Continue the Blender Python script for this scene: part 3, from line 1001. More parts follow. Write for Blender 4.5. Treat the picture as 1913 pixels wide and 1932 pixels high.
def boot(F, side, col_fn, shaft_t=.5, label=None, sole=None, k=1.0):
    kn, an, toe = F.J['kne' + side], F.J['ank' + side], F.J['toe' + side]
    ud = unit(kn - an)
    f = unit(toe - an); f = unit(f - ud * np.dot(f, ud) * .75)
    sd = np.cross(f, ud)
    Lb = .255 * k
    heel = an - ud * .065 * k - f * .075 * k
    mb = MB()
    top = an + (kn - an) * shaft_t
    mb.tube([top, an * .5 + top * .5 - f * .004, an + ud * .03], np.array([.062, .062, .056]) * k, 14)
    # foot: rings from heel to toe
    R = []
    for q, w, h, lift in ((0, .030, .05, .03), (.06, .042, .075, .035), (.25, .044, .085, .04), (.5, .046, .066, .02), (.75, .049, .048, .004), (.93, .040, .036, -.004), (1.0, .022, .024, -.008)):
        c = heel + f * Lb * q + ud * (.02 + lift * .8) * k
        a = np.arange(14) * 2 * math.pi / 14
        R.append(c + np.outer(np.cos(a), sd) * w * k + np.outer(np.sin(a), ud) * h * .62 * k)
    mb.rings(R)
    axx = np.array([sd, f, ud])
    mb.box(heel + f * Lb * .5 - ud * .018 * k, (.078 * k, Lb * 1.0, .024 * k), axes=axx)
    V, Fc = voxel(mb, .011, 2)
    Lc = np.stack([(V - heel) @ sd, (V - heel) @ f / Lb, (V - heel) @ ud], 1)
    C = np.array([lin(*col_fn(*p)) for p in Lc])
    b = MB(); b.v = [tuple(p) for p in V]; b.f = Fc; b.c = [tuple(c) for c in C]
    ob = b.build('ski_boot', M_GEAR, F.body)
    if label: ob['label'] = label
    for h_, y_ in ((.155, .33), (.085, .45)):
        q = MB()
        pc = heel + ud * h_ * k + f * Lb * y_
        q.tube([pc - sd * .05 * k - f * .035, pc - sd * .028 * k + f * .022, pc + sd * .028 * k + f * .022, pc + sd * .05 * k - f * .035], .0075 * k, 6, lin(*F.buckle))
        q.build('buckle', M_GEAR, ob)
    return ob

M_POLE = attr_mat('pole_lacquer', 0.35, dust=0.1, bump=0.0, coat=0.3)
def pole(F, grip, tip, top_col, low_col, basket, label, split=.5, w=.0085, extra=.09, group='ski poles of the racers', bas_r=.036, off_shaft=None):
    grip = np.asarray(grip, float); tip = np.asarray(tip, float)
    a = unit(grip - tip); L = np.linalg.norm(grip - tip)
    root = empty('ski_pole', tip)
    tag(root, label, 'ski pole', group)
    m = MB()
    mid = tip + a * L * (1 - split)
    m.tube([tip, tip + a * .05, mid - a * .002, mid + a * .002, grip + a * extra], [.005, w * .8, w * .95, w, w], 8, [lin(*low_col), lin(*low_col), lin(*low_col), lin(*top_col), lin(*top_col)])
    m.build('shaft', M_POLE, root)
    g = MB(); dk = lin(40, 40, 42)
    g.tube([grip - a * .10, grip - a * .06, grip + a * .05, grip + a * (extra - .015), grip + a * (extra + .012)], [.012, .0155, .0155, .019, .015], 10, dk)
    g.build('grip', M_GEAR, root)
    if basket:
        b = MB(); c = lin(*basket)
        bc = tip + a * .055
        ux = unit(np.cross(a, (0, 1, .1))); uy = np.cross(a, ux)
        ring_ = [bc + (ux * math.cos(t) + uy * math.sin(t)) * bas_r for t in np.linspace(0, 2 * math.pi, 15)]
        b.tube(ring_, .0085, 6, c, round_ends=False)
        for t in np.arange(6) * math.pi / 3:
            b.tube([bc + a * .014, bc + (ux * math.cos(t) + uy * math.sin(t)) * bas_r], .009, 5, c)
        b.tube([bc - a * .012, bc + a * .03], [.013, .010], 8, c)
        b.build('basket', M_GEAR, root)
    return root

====

• EXERCISE REQUIREMENTS
Each line above must be printed exactly as it appears.

• RESPONSE TO THE TASK
Continue the Blender Python script for this scene: part 3, from line 1001. More parts follow. Write for Blender 4.5. Treat the picture as 1913 pixels wide and 1932 pixels high.
def boot(F, side, col_fn, shaft_t=.5, label=None, sole=None, k=1.0):
    kn, an, toe = F.J['kne' + side], F.J['ank' + side], F.J['toe' + side]
    ud = unit(kn - an)
    f = unit(toe - an); f = unit(f - ud * np.dot(f, ud) * .75)
    sd = np.cross(f, ud)
    Lb = .255 * k
    heel = an - ud * .065 * k - f * .075 * k
    mb = MB()
    top = an + (kn - an) * shaft_t
    mb.tube([top, an * .5 + top * .5 - f * .004, an + ud * .03], np.array([.062, .062, .056]) * k, 14)
    # foot: rings from heel to toe
    R = []
    for q, w, h, lift in ((0, .030, .05, .03), (.06, .042, .075, .035), (.25, .044, .085, .04), (.5, .046, .066, .02), (.75, .049, .048, .004), (.93, .040, .036, -.004), (1.0, .022, .024, -.008)):
        c = heel + f * Lb * q + ud * (.02 + lift * .8) * k
        a = np.arange(14) * 2 * math.pi / 14
        R.append(c + np.outer(np.cos(a), sd) * w * k + np.outer(np.sin(a), ud) * h * .62 * k)
    mb.rings(R)
    axx = np.array([sd, f, ud])
    mb.box(heel + f * Lb * .5 - ud * .018 * k, (.078 * k, Lb * 1.0, .024 * k), axes=axx)
    V, Fc = voxel(mb, .011, 2)
    Lc = np.stack([(V - heel) @ sd, (V - heel) @ f / Lb, (V - heel) @ ud], 1)
    C = np.array([lin(*col_fn(*p)) for p in Lc])
    b = MB(); b.v = [tuple(p) for p in V]; b.f = Fc; b.c = [tuple(c) for c in C]
    ob = b.build('ski_boot', M_GEAR, F.body)
    if label: ob['label'] = label
    for h_, y_ in ((.155, .33), (.085, .45)):
        q = MB()
        pc = heel + ud * h_ * k + f * Lb * y_
        q.tube([pc - sd * .05 * k - f * .035, pc - sd * .028 * k + f * .022, pc + sd * .028 * k + f * .022, pc + sd * .05 * k - f * .035], .0075 * k, 6, lin(*F.buckle))
        q.build('buckle', M_GEAR, ob)
    return ob

M_POLE = attr_mat('pole_lacquer', 0.35, dust=0.1, bump=0.0, coat=0.3)
def pole(F, grip, tip, top_col, low_col, basket, label, split=.5, w=.0085, extra=.09, group='ski poles of the racers', bas_r=.036, off_shaft=None):
    grip = np.asarray(grip, float); tip = np.asarray(tip, float)
    a = unit(grip - tip); L = np.linalg.norm(grip - tip)
    root = empty('ski_pole', tip)
    tag(root, label, 'ski pole', group)
    m = MB()
    mid = tip + a * L * (1 - split)
    m.tube([tip, tip + a * .05, mid - a * .002, mid + a * .002, grip + a * extra], [.005, w * .8, w * .95, w, w], 8, [lin(*low_col), lin(*low_col), lin(*low_col), lin(*top_col), lin(*top_col)])
    m.build('shaft', M_POLE, root)
    g = MB(); dk = lin(40, 40, 42)
    g.tube([grip - a * .10, grip - a * .06, grip + a * .05, grip + a * (extra - .015), grip + a * (extra + .012)], [.012, .0155, .0155, .019, .015], 10, dk)
    g.build('grip', M_GEAR, root)
    if basket:
        b = MB(); c = lin(*basket)
        bc = tip + a * .055
        ux = unit(np.cross(a, (0, 1, .1))); uy = np.cross(a, ux)
        ring_ = [bc + (ux * math.cos(t) + uy * math.sin(t)) * bas_r for t in np.linspace(0, 2 * math.pi, 15)]
        b.tube(ring_, .0085, 6, c, round_ends=False)
        for t in np.arange(6) * math.pi / 3:
            b.tube([bc + a * .014, bc + (ux * math.cos(t) + uy * math.sin(t)) * bas_r], .009, 5, c)
        b.tube([bc - a * .012, bc + a * .03], [.013, .010], 8, c)
        b.build('basket', M_GEAR, root)
    return root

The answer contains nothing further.